» **What is being asked**: Among the lines below, list those containing the string "wide".

======== Data provided ========

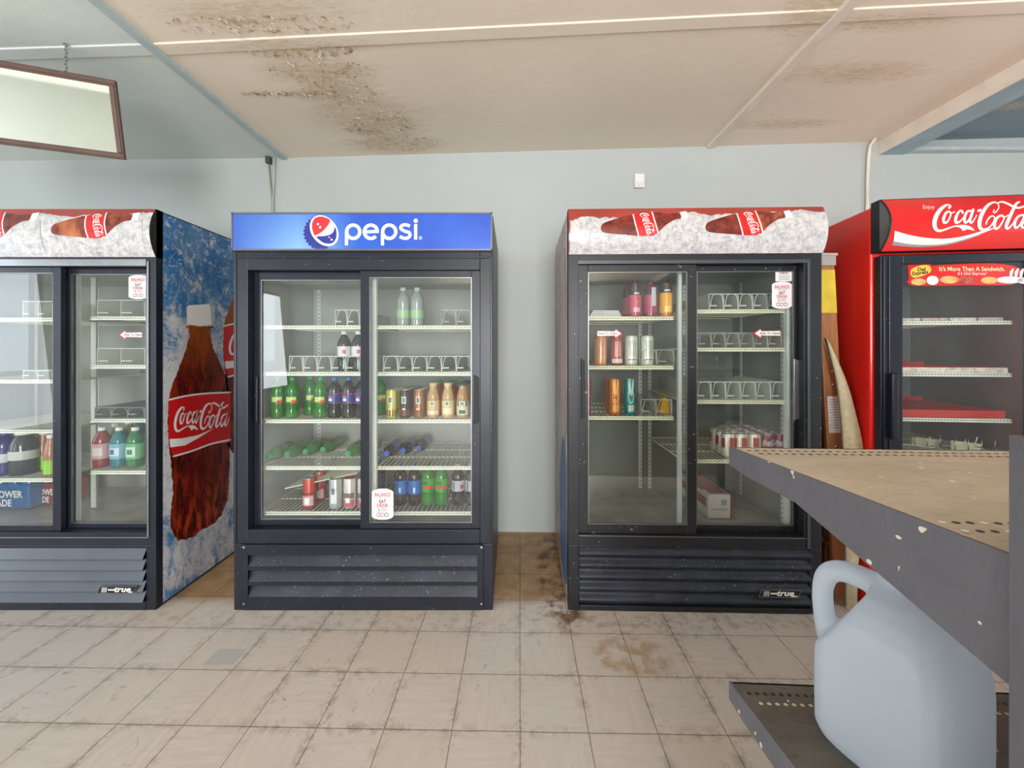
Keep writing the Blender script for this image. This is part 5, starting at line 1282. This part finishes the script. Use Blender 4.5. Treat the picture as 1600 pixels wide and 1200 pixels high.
mb.box(0, .125, 0, .42, 0, .125, wb); mb.box(.118, .1255, -.0006, .42, .0, .125, M['hdr_red']); mb.box(0, .02, .08, .3, .1255, .126, M['hdr_red']); mb.box(-.0006, 0, .02, .35, .05, .1, M['hdr_red'])
mb.box(.02, .11, -.0008, 0, .045, .05, M['greyink']); mb.box(.07, .1, -.001, 0, .07, .1, M['greyink']); mb.box(.02,.11,.02,.4,.125,.1262,M['hdr_red'])
o = mb.build('drink_carton', bevel=.002); x, y, _ = F3.world(F3.u(1106, .2), .2); o.location = (x, y, F3.z(835, 0, 905)+.0015); o.rotation_euler = (0, 0, -F3.a)
tag(o, 'white and red cardboard drink carton on the cooler floor', 'carton')
# --- left cooler
z1s = lambda py: F1.z(py, .12)
for px, key, dd, l in ((160,'spred',.18,'red sports drink bottle, front left on the fourth shelf'), (187,'spteal',.18,'teal sports drink bottle in the front row'), (212,'spgreen',.18,'green sports drink bottle in the front row'),
                       (181,'spyel',.28,'olive sports drink bottle in the second row'), (201,'spyel',.36,'olive sports drink bottle in the third row'), (219,'spteal',.42,'teal sports drink bottle at the back right')):
    put(F1, px, 736, key, dd, l+', left cooler', 'bottle', 'sports drinks in the left cooler', name='sports_bottle')
for px, key, dd, l in ((8,'indigo',.17,'indigo bottle at the left photo edge'), (38,'milk',.18,'wide dark bottle with grey label and white cap'), (68,'tea',.24,'peach drink bottle with lime label, rear one of the pair'), (80,'tea',.16,'peach drink bottle with lime label, front one of the pair'), (0,'indigo',.30,'indigo bottle behind the one at the left photo edge')):
    put(F1, px, 748, key, dd, l+', left cooler', 'bottle', name='drink_bottle')
P['power'] = bottle(h=0.26, r=0.043, liq=(20,110,180), lab=(24,96,170), cap=(30,80,150), key='power', l0=.2, l1=.6)
P['powred'] = bottle(h=0.26, r=0.043, liq=(170,40,60), lab=(150,36,60), cap=(40,40,44), key='powred', l0=.2, l1=.6)
def pack(px, key, label):
    zb0 = F1.z(832)+.045; u_ = F1.u(px, .16); x, y, _ = F1.world(u_, .4)
    o = place(P[key], 'sports_bottle', (x, y, zb0), 0, label, 'bottle', 'sports bottles lying on the floor of the left cooler', rx=R(90))
    return o
# stacked multipacks: film wrapped bottles with lettering
def multipack(px0, px1, py0, py1, d, key, col, text, label):
    u0, u1 = F1.u(px0, d), F1.u(px1, d); za, zb0 = F1.z(py1, d), F1.z(py0, d)
    E = empty('drink_multipack', (F1.ox, F1.oy, 0), 0, label, 'multipack')
    n = max(1, round((u1-u0)/.075)); b = MB()
    for i in range(n):
        for r_ in range(2): b.lathe([(.03,0),(.035,.01),(.036,zb0-za-.05),(.028,zb0-za-.015),(.014,zb0-za)], liquid(key+'_pk', col), 14, c=(u0+(i+.5)*(u1-u0)/n, d+.04+.075*r_, za))
    b.build('bottle_cluster', E)
    f = MB(); f.box(u0, u1, d, d+.15, za, za+(zb0-za)*.7, flat(key+'_film', tuple(int(c*.9) for c in col), .2, coat=.4))
    mp = lambda x, y, e: (u0+(u1-u0)*x, d-.001-e, za+(zb0-za)*y)
    f.text(text[0], .5, .42, .26, mp, M['white'], 0, bold=.03, sx=.8*(.2 if False else 1)/max(1,len(text[0])*.22)); f.text(text[1], .4, .18, .26, mp, M['white'], 0, bold=.03, sx=.8/max(1,len(text[0])*.22))
    f.build('film_wrap', E, bevel=.012)
zfl = F1.z(832)
def mpk(px0, px1, d, h, key, col, txt, label):
    py1 = HY+(CAMZ-(zfl+.0005))/ (F1.oy+d)*FPX; py0 = HY+(CAMZ-(zfl+.0005)-h)/(F1.oy+d)*FPX
    multipack(px0, px1, py0, py1, d, key, col, txt, label)
mpk(-20, 46, .27, .20, 'pkb', (20,110,180), ('POWER', 'ADE'), 'blue sports drink multipack on the floor of the left cooler')
mpk(50, 96, .33, .18, 'pkr', (164,40,60), ('POWER', 'ADE'), 'red sports drink multipack on the floor of the left cooler')
mb = MB(); 
# --- red cooler contents
C4 = 'red cooler'
zf4 = lambda py: F4.z(py, .05, 1480)
def tray4(py, px0, px1, h, m, label, name='food_tray', front=None, n=1):
    u0, u1 = F4.u(px0, .07), F4.u(px1, .07); mb = MB(); z = .002
    prof = [(.07, z), (.5, z), (.5, z+h*1.6), (.494, z+h*1.6), (.494, z+.004), (.08, z+.004), (.072, z+h), (.066, z+h)]
    mb.extrude_x(prof, u0, u1, m)
    mb.box(u0, u0+.003, .07, .5, z, z+h, m); mb.box(u1-.003, u1, .07, .5, z, z+h, m)
    for k in range(1, n): x = u0+(u1-u0)*k/n; mb.box(x-.0015, x+.0015, .075, .5, z, z+h*1.2, m)
    if front: mb.box(u0, u1, .062, .066, z, z+h*.95, front)
    o = mb.build(name); o.location = (F4.ox, F4.oy, zf4(py)); o.rotation_euler = (0, 0, -F4.a)
    return tag(o, label, 'tray')
tray4(583, 1396, 1572, .026, M['red'], 'shallow red tray with white printed front on the second shelf, '+C4, front=mat('tray_print', (222,206,196), .5, var=.2, nscale=30))
tray4(654, 1396, 1570, .036, M['red'], 'row of red plastic trays on the third shelf, '+C4, n=5)
for i, (a, b) in enumerate(((1398, 1440), (1441, 1484), (1485, 1528), (1529, 1570))):
    u0, u1 = F4.u(a, .08), F4.u(b, .08); mb = MB()
    mb.box(u0, u1-.004, .08, .3, .002, .020, mat('sachet'+str(i), ((206,190,184),(196,170,164),(214,206,200),(190,176,172))[i], .4, var=.2, nscale=50))
    o = mb.build('food_packet', bevel=.004); o.location = (F4.ox, F4.oy, zf4(502)); o.rotation_euler = (0, 0, -F4.a)
    tag(o, names[i]+' from the left of the flat food packets on the top shelf, '+C4, 'packet', 'flat food packets on the top shelf')
# heap of loose wire and pegs on the fourth shelf
rd = random.Random(5)
for i in range(9):
    mb = MB(); x0 = F4.u(1442+14*i, .12); d0 = .12+rd.uniform(0, .1); L = rd.uniform(.08, .16); a = rd.uniform(-.5, .5); zz = .008+rd.uniform(0, .03)
    m = M['steel'] if i % 2 else M['wire']
    if i in (1, 4):
        mb.hexa([(x0-.03, d0, zz), (x0+.13, d0+.03, zz-.004), (x0+.13, d0+.036, zz-.004), (x0-.03, d0+.006, zz)], [(x0-.03, d0, zz+.048), (x0+.13, d0+.03, zz+.028), (x0+.13, d0+.036, zz+.028), (x0-.03, d0+.006, zz+.048)], M['wire_yellow'])
        for k in (0, .06, .12): mb.tube([(x0-.02+k, d0-.004, zz-.002), (x0-.02+k, d0-.006, zz+.056)], .003, M['steel'])
    else:
        mb.tube([(x0-L/2, d0, zz+a*.02), (x0, d0+.01, zz+.002), (x0+L/2, d0-.01, zz-a*.03+.004)], .0032, m); mb.tube([(x0+L/2, d0-.01, zz-a*.03+.004), (x0+L/2+.006, d0-.012, zz+.05)], .0028, m)
    for v_i in range(len(mb.v)):
        pass
    zm = min(v[2] for v in mb.v); mb.v = [(v[0], v[1], v[2]-zm+.0015) for v in mb.v]
    o = mb.build('shelf_hardware'); o.location = (F4.ox, F4.oy, zf4(710)); o.rotation_euler = (0, 0, -F4.a)
    kind_ = 'pale metal bracket' if i in (1, 4) else ('bent steel hook' if i % 2 else 'white coated hook')
    tag(o, kind_+', %s piece from the left in the hardware heap, %s' % ((names+['eighth', 'ninth'])[i], C4), 'hardware', 'loose hooks and brackets on the fourth shelf')
# ================================================================== hanging mirror
def mirror():
    tr = Vector((-1.8096, 1.789, CAMZ+1.227)); br = Vector((-1.8096-.328*.0728, 1.789+.945*.0728, CAMZ+.900))
    dirx = Vector((-.945, -.328, 0)); Lw = 0.92
    dn = (br-tr).normalized(); Hh = (br-tr).length; nrm = dirx.cross(dn).normalized()
    if nrm.y > 0: nrm = -nrm
    E = empty('hanging_mirror', tr, 0, 'brown-framed mirror hanging tilted from the ceiling by chains', 'mirror')
    def pt(a, b, c): return tuple(dirx*a+dn*b+nrm*c)
    def bar(mb, a0, a1, b0, b1, c0, c1, m):
        mb.hexa([pt(a0,b0,c0), pt(a1,b0,c0), pt(a1,b1,c0), pt(a0,b1,c0)], [pt(a0,b0,c1), pt(a1,b0,c1), pt(a1,b1,c1), pt(a0,b1,c1)], m)
    w_ = 0.026; f = MB()
    for a in ((0, Lw, 0, w_), (0, Lw, Hh-w_, Hh), (0, w_, w_, Hh-w_), (Lw-w_, Lw, w_, Hh-w_)):
        bar(f, *a, -.006, .012, M['frame_brown'])
        bar(f, a[0]+.006*(a[1]-a[0] < .1)+.0, a[1]-.006*(a[1]-a[0] < .1), a[2]+.006*(a[3]-a[2] < .1), a[3]-.006*(a[3]-a[2] < .1), .012, .016, M['frame_brown'])
    f.build('mirror_frame', E, bevel=.002)
    g = MB(); bar(g, w_-.004, Lw-w_+.004, w_-.004, Hh-w_+.004, -.003, .003, M['mirror']); g.build('mirror_glass', E)
    for k, a in enumerate((0.175, 0.75)):
        c = MB(); p = tr+dirx*a+Vector((0, 0, -.004)); top = ceil_z(p.x); n = int((top-p.z)/0.016)
        for i in range(n+1):
            zc_ = p.z-tr.z+i*(top-p.z-.006)/n; q = []
            for j in range(8):
                t = 2*PI*j/8; s, h_ = .0055*math.cos(t), .0105*math.sin(t)
                q.append((p.x-tr.x+(s if i % 2 else 0), p.y-tr.y+(0 if i % 2 else s), zc_+h_))
            c.tube(q, .0016, M['alu'], 5, closed=True)
        c.tube([(p.x-tr.x-.012, p.y-tr.y, top-tr.z-.002), (p.x-tr.x, p.y-tr.y, top-tr.z-.014), (p.x-tr.x+.008, p.y-tr.y, top-tr.z-.004)], .003, M['alu'], 6)
        c.build('chain', E)
mirror()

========

» **Exercise result**:
Keep writing the Blender script for this image. This is part 5, starting at line 1282. This part finishes the script. Use Blender 4.5. Treat the picture as 1600 pixels wide and 1200 pixels high.
for px, key, dd, l in ((8,'indigo',.17,'indigo bottle at the left photo edge'), (38,'milk',.18,'wide dark bottle with grey label and white cap'), (68,'tea',.24,'peach drink bottle with lime label, rear one of the pair'), (80,'tea',.16,'peach drink bottle with lime label, front one of the pair'), (0,'indigo',.30,'indigo bottle behind the one at the left photo edge')):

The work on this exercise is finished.